Growing Your Business Through Capital Partnerships

By Gerald W. Lindsay | Jul 09, 2010

Business owners know everything there is to know about running their business, whether it be heavy equipment sales or healthcare services. As an M&A advisor, I have spent my life walking alongside business owners as we tour their facilities talking about products, sales, employees, competitors and every other aspect of their business. However, most become uncomfortable when we begin discussing how to finance growth.
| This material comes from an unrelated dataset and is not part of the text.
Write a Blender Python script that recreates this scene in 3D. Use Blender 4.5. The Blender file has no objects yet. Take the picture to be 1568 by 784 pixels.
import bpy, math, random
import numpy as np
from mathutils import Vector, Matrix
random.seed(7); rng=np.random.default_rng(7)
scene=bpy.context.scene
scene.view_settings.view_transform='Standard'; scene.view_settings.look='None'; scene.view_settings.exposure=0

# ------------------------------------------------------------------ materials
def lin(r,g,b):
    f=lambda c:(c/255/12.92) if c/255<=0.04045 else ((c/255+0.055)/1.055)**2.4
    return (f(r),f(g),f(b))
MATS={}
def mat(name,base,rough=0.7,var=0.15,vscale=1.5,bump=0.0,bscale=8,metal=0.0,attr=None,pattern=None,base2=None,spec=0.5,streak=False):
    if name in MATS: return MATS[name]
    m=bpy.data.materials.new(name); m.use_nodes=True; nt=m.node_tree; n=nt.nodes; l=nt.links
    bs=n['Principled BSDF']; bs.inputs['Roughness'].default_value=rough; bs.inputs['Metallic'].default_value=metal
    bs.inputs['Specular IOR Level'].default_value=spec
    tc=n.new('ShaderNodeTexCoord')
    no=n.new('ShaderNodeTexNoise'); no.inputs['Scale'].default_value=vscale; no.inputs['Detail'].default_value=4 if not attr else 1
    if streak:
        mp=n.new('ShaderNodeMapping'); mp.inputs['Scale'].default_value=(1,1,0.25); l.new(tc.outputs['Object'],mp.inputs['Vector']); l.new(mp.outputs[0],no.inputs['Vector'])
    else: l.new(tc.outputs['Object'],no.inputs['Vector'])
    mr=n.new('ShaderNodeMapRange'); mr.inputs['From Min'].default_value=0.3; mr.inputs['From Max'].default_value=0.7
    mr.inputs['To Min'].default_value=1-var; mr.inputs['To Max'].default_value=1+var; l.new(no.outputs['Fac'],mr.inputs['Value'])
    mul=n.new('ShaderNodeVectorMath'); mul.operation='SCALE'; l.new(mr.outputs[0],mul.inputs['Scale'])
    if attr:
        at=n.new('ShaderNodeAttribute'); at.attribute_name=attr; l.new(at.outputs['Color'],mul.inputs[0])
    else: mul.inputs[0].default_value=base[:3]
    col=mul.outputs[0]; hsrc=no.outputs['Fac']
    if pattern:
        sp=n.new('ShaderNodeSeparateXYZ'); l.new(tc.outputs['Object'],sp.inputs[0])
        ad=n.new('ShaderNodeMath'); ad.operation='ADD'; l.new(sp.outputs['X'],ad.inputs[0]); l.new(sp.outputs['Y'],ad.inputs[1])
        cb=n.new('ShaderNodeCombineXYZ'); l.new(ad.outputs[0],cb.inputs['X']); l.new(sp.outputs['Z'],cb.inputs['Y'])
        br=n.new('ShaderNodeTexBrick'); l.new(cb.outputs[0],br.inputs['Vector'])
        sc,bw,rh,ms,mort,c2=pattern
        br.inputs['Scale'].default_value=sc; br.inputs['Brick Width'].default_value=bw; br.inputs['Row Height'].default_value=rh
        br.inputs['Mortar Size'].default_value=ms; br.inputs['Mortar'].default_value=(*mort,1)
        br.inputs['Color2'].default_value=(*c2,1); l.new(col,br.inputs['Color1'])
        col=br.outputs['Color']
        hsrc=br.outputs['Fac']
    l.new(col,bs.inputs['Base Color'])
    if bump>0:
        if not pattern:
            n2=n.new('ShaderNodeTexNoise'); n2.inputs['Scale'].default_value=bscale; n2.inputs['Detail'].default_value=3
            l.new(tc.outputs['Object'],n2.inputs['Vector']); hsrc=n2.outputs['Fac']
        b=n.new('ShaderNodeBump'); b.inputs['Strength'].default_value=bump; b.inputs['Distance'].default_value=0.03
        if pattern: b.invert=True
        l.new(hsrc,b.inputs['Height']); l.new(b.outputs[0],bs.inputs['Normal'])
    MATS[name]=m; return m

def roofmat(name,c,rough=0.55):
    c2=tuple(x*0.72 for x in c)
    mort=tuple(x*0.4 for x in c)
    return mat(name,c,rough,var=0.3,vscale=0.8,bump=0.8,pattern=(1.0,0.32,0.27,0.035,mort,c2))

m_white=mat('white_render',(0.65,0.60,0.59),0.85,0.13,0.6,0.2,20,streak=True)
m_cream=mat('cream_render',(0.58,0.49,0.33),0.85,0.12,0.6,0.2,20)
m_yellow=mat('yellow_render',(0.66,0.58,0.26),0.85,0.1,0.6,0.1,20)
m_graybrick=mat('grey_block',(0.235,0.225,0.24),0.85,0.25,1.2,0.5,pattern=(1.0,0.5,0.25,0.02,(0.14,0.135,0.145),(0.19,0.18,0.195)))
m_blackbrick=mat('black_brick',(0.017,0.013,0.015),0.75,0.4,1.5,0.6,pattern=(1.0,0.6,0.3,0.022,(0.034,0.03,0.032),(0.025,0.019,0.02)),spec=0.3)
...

If you are a growing company you will have cash flow problems. Do not be lulled into the belief that because sales continue to increase that your business is growing at the best pace. Optimum business growth is reached through a combination of sales and capital infusion.

Banking Problems
In today’s economy, banks have tightened their lending standards. Many owners have developed banking relationships throughout their years in business, but in today’s lending climate they are not able to get the funds they need. Because of this, it is a great time to consider a capital partnership.

A Solution
If you are like many business owners, you may reach a crossroads where taking on a partnership makes sense. Capital Partnerships mainly come through two channels: Private Equity Groups (PEGs) or Strategic Buyers.

When many owners think of the typical transaction they think of a majority buy-out, time to retire, but retirement is not the only option. Capital Partners are willing to make either majority OR minority investments. They often prefer the management team to stay in place and operations to continue as before. They are simply making an investment in a company they feel has solid foundations and most importantly – room for growth. These investors do not require control because they are backing companies they believe in, companies with a solid history of growth, a capable management team and the potential for future expansion.

How to Choose a Capital Partner:
When choosing a partner there are several factors on which to focus:

  • TRUST – You need to be working with individuals that you trust and like. If you don’t care for the group, save yourself some time and walk away. Remember this is a partnership and you will need to work together to be successful.
  • FUNDING – Your partner needs to have the ability (either through fund raising or through already allotted means) not only to finance the transaction, but to have capital for growth. Going forward you will want to look to your partner to essentially be “the bank” for the company.

There are many options to owners of middle market businesses looking to grow their business or prepare for retirement, but often a Capital Partnership is the most attractive. An M&A advisor can help you begin the process of exploring capital partnership.